_WRITTEN INSTRUCTION_
Repeat, please, only the lines from the top of the data down to the line with "return tuple(((x/255)/12.92 if"; include both of those lines.

_GIVEN MATERIAL_
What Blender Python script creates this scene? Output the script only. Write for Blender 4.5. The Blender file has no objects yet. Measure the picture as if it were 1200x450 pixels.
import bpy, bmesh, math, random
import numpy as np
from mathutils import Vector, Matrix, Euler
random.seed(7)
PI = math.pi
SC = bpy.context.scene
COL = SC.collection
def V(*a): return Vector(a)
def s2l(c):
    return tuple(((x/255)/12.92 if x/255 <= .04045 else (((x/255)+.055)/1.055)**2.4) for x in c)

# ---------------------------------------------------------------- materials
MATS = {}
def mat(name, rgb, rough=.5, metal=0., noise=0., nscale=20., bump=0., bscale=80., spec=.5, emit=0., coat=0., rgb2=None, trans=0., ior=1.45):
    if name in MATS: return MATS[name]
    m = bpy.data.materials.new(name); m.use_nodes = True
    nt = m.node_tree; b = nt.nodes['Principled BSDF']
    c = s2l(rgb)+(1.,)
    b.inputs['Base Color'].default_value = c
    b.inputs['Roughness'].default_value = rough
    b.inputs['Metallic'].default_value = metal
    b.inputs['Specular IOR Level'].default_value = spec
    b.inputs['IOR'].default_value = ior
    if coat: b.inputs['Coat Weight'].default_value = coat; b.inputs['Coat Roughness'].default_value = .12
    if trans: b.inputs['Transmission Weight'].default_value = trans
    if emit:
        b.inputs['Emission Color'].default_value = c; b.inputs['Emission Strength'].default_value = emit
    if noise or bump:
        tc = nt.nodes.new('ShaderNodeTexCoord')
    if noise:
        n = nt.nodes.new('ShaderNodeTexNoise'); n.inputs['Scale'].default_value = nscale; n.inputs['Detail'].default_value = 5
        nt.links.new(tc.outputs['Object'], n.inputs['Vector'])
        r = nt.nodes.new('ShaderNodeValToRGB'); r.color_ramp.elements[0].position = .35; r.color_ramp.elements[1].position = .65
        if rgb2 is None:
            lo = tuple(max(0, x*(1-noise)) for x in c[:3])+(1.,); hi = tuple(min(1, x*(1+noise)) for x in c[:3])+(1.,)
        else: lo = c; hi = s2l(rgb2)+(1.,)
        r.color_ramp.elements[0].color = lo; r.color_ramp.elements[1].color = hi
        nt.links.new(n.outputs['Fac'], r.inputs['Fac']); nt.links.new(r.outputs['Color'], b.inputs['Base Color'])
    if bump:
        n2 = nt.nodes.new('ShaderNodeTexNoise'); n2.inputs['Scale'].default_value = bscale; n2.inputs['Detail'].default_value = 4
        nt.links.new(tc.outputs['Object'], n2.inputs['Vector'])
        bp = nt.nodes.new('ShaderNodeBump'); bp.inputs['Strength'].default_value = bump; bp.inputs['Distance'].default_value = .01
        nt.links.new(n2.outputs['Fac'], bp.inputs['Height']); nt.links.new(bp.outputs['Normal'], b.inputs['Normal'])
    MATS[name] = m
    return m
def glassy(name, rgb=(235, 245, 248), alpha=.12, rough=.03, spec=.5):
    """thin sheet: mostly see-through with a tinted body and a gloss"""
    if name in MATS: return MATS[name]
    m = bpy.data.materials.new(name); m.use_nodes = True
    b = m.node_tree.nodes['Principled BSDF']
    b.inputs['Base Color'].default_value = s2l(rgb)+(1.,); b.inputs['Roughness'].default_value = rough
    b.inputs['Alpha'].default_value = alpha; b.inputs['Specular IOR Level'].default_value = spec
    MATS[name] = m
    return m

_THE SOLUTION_
What Blender Python script creates this scene? Output the script only. Write for Blender 4.5. The Blender file has no objects yet. Measure the picture as if it were 1200x450 pixels.
import bpy, bmesh, math, random
import numpy as np
from mathutils import Vector, Matrix, Euler
random.seed(7)
PI = math.pi
SC = bpy.context.scene
COL = SC.collection
def V(*a): return Vector(a)
def s2l(c):
    return tuple(((x/255)/12.92 if x/255 <= .04045 else (((x/255)+.055)/1.055)**2.4) for x in c)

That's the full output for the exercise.